BIOS doesn't see HDDs after AHCI enabled

frankbo

Junior Member
Feb 20, 2008
22
0
0
When I have AHCI mode disabled, both HDDs and DVD-RW (all three are SATA) are recognized by BIOS. When I enable AHCI mode, after boot the AHCI driver loads and in its text it recognizes the devices, but once it completes and I go to the BIOS screen, the BIOS does not show any of my SATA devices. I've systematically gone through my BIOS settings that I've changed, and AHCI mode is the one that causes the problem.

The drives are all good, I think. I'm reading elsewhere that I may need to update my SATA drivers, but I don't have Windows installed yet (this is how everyone seems to do the update). I'm planning on having XP on one drive but either OSX or Fedora on the other, and I'll be doing the non-XP install before I do the XP.

So is my problem the SATA driver? How can I update the chipset driver without having any OS installed? Am I making any sense re: chipset drivers?
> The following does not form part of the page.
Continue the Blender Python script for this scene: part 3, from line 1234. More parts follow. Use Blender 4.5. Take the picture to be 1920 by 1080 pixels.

Or is my problem something to do with the mobo? I only have 4 SATA slots, so it's not like I'm plugging these devices into the wrong location. There's only one place for SATA and that's where they're plugged.

Any help is appreciated

Hardware:
Gigabyte GA-P35-DS3L
Samsung HD501LJ 500GB
Seagate ST380815AS 80GB
Samsung DVDRW
Kingston HyperX 2x2GB DDR2-800
 

gunslinger5577

Junior Member
Jan 17, 2008
4
0
0
Frankbo,

Typically you can download a bootable version of the chipset driver that you can install via floppy disk during the O/S install. You actually load it into the OS install front end before the OS is installed so the drives can be recognized. Also be wary that not all SATA drives support AHCI, I was bitten by this fact with an early SATA drive that did not and ended up being corrupted and needed a reformat after I tried to use it with AHCI.

GS
 

frankbo

Junior Member
Feb 20, 2008
22
0
0
Yes, gunslinger, you're on to the right tack with SATA support of AHCI. After a few days of searching, I've learned that the ICH9 chipset on my mobo only supports AHCI for 2 of the 4 SATA ports and this AHCI support is only available to windows vista--which makes me wonder if it's true AHCI or if Vista just lists the drives as being AHCI even though they aren't. This is a fact that Gigabyte strangely ignores in their description of the board and claims of AHCI capability.

Anyhow, as I'd like AHCI support but am otherwise very happy with Gigabyte boards (except for the location of the ATX 12V on the DS3 series), I've exchanged the board for the DS3R, which uses the ICH9R chipset. I don't need RAID, but it'll be nice having AHCI for 6 SATA drives instead of 2.
 

MerlinRML

Senior member
Sep 9, 2005
207
0
71
ICH9 doesn't support AHCI mode at all. ICH9R supports AHCI (and RAID) for up to 6 ports. The 2 ports you're looking at are probably running off an additional onboard controller (think Silicon Image, Jmicron, or Marvell), not your ICH9/R.

As for driver support, Windows XP/2003 do not have native drivers for AHCI, thus you will need a driver floppy during the OS install to see the AHCI controller. Windows Vista and most newer linuxes should have the appropriate drivers already available.


As for the other poster who had problems with AHCI, hard drives themselves should not have anything to do with support of AHCI. If you had problems, it was probably either a controller problem or a firmware bug in the drive that only showed itself when you enabled AHCI due to additional features that are included with AHCI mode. My guess would be something to do with spinup or NCQ.